1932/33, in der Stunde der Ohnmacht, setzten Kurt Weill und sein Librettist Georg Kaiser auf die Macht der Poesie – womöglich im Anschluss an Joseph von Eichendorffs Gedicht; „Schläft ein Lied in allen Dingen / Die da träumen fort und fort / Und die Welt hebt an zu singen / Triffst du nur das Zauberwort.“ Das beginnt schon bei Severin, den die Ananas als „Frucht aus Fabelland“ fasziniert, als habe er gerade Friedrich Schillers Gedicht „Die Götter Griechenlands“ gelesen. Es geht weiter, als Fennimore Olim von den besonderen Eigenschaften des Silbersees berichtet. Sie singt mit ihm eine Art verhindertes Liebesduett, bei dem die beiden Gesangslinien sich gegenseitig imitieren, aber an keiner Stelle ineinander verschlingen. (Anrührend spielt Mirella Hagen hier die zarten Höhen ihrer Sopranstimme aus.) Am Ende ist es im Original Fennimores Lied, das die beiden Männer begleitet; Bieito liest zwischen den Zeilen und lässt die junge Frau auch als Person mitgehen.

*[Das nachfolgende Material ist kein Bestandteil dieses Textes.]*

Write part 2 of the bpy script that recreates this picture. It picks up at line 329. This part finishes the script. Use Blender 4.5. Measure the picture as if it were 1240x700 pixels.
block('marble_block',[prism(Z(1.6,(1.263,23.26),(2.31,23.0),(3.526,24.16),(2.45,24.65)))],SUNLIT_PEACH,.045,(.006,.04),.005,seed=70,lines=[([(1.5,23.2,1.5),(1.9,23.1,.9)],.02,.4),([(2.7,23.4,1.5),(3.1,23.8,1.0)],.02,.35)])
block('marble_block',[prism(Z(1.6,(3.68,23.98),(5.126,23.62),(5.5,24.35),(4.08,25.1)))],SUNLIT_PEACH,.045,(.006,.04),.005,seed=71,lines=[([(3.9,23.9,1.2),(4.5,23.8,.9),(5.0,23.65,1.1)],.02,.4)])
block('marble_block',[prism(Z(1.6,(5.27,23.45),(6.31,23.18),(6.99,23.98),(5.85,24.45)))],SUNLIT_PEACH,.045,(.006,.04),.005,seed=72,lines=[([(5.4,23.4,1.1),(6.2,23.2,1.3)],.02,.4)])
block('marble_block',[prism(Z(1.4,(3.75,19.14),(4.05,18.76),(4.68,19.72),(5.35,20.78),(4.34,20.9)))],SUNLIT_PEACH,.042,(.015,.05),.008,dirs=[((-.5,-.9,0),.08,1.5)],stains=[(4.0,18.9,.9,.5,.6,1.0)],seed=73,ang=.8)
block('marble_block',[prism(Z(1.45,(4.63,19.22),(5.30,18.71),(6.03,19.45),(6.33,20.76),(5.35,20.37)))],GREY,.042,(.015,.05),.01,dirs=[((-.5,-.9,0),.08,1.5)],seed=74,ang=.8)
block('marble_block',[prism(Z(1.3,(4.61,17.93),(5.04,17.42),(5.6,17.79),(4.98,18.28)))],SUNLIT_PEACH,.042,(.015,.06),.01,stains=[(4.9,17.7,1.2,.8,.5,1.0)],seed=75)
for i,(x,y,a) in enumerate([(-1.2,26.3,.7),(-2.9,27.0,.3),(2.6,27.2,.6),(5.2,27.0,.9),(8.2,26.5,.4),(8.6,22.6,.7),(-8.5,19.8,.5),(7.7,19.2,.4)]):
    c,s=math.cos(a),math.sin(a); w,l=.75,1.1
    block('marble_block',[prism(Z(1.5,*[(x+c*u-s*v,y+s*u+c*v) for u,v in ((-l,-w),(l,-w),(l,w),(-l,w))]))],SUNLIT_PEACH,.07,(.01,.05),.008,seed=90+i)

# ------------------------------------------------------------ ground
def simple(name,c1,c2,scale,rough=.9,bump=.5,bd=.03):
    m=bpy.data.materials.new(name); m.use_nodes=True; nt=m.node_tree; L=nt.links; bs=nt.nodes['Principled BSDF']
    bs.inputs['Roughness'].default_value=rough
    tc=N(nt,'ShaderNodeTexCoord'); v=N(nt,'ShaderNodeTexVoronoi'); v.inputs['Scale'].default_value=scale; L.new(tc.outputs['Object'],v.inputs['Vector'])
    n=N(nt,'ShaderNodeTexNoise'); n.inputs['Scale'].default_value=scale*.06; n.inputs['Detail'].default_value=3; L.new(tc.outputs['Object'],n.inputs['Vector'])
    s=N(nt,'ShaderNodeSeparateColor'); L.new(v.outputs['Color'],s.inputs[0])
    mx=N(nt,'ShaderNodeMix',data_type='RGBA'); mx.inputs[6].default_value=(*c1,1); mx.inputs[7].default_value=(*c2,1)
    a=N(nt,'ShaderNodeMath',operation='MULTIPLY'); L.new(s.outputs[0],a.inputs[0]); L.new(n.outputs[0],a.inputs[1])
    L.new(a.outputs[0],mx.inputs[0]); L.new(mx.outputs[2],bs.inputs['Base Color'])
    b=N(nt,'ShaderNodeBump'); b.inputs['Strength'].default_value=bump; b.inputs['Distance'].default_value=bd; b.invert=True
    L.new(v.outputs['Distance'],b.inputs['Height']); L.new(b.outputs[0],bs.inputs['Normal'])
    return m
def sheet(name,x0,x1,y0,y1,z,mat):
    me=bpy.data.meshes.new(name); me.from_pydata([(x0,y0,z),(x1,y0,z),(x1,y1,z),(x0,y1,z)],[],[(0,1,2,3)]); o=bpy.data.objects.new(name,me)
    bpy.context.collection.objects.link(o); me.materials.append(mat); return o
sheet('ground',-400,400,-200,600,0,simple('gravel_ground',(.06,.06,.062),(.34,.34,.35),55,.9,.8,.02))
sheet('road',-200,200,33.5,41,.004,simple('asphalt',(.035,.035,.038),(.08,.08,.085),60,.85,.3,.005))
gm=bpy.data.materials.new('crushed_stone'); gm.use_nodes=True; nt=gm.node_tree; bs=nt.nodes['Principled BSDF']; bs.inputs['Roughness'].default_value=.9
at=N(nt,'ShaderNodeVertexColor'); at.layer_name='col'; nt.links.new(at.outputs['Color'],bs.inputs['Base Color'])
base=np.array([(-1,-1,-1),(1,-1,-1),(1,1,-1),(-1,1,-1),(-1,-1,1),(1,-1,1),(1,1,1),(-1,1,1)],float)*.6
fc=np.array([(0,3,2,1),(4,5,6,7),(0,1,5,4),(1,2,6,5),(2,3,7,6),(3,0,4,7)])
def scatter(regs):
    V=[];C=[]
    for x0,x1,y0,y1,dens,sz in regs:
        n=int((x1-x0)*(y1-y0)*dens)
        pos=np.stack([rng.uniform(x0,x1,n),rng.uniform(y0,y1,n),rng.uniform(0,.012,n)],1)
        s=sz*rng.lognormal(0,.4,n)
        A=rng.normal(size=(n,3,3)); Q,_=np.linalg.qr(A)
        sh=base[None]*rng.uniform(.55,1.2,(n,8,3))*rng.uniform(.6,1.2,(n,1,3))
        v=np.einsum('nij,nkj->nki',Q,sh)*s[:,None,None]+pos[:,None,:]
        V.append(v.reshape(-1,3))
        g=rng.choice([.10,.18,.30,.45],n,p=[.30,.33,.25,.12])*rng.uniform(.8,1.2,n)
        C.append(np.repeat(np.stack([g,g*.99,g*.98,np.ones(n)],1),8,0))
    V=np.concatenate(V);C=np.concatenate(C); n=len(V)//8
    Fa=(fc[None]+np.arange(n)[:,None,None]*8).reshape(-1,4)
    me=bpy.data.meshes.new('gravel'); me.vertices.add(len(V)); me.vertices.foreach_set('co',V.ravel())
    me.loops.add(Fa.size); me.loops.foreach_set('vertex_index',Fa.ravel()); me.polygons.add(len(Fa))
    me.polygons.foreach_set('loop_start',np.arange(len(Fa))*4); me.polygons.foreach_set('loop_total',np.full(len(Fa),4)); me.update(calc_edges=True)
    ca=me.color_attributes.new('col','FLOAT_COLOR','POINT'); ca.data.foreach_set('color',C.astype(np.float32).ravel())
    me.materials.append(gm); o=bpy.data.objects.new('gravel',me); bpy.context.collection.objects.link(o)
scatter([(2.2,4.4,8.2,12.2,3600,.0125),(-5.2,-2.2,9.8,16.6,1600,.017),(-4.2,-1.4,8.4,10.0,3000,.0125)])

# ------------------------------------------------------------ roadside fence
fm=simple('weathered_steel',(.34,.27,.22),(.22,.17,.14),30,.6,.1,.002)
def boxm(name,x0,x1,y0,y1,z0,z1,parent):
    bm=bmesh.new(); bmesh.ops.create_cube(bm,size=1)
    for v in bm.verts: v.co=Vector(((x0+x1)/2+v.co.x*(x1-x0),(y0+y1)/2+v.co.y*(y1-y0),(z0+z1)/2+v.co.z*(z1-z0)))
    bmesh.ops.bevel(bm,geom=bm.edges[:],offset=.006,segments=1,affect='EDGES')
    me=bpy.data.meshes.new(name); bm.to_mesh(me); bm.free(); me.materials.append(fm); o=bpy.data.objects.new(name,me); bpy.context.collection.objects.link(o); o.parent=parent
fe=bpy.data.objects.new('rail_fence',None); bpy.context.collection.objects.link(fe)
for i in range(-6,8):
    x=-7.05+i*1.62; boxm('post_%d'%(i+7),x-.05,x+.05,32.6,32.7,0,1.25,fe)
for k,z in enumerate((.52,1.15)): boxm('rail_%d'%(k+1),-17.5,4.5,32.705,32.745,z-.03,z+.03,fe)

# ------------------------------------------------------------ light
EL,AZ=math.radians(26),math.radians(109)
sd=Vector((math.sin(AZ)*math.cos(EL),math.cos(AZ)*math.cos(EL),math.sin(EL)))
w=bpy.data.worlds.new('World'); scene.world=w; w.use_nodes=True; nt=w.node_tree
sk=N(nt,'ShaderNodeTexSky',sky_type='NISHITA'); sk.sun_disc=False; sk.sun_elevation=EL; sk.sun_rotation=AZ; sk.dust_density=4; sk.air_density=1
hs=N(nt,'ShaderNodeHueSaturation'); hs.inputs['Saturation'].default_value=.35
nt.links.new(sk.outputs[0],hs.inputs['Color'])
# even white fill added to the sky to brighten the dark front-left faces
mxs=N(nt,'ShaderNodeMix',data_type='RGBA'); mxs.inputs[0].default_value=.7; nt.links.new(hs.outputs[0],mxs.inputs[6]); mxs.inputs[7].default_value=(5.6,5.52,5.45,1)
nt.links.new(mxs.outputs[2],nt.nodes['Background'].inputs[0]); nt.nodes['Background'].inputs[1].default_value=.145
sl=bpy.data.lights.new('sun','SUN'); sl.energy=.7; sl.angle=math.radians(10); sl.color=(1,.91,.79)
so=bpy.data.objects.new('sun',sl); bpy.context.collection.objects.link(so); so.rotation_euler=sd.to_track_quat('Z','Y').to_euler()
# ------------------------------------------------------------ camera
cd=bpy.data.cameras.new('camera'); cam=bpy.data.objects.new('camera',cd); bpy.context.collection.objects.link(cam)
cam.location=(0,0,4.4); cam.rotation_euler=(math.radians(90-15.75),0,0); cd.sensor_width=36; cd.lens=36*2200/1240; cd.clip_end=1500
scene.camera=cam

Severin und Olim zieht es zum Silbersee, und die beiden formulieren auf dem Weg einen Satz, den das Regieteam mit Bedacht im Textbuch gelassen hat: „Zorn und Angst, das sind die beiden Leidenschaften, die das Elend anrichten. Der Zorn greift an, die Angst flüchtet. Der Mensch soll aber weder angreifen noch flüchten. Er soll sich auf halbem Wege begegnen und auf glatter Ebene nebeneinander hinschreiten...“ „Wohin – in den glitschigen Straßengraben“, kommentiert Olim selbstironisch.

Mühsam arbeiten sich die Vertriebenen voran. Da die alten Obdachlosenquartiere zerstört sind, möchten sie ihrem Leben im Wasser ein Ende setzen. Doch es beginnt zu schneien und zu klingen. „Hörst Du es auch?“ „Millionen machen Musik!“, „Die Wasser singen! Hörst Du es nicht?“ Bieito inszeniert diesen Schluss ohne jeden Anflug von Hektik; das Publikum folgt den Figuren auf der Bühne und nimmt die freundlich-lichten Klänge wahr, die erst vom Orchester, dann vom Chor kommen. Was dieser singt, ist Zuspruch und Anspruch zugleich: „Euch entlässt die Verpflichtung, weiter zu leben noch nicht. (...) Ihr entstiegt schon dem Grauen, das noch die Schöpfung durchbricht (...) Berge werden sich glätten, wie dieses Wasser gerann, um euren Fortschritt zu retten, der hier vom Ufer begann.“ Severins Verband ist abgefallen, er kann wieder gehen, und das Trio stellt verblüfft fest: Der See ist zugefroren und man kann über die Eisdecke schreiten. An der bislang noch ungenutzten Rückwand der Halle sehen wir zwei historisch wirkende Videostreifen: Der eine zeigt Menschen auf den verschneiten Straßen New Yorks, der andere eine Eiskunstläuferin auf gefrorenem See in freier Natur. Olim, Severin und Fennimore verlassen die Halle über den bislang unbemerkten Seitenausgang. Draußen fährt ein Taxi vor.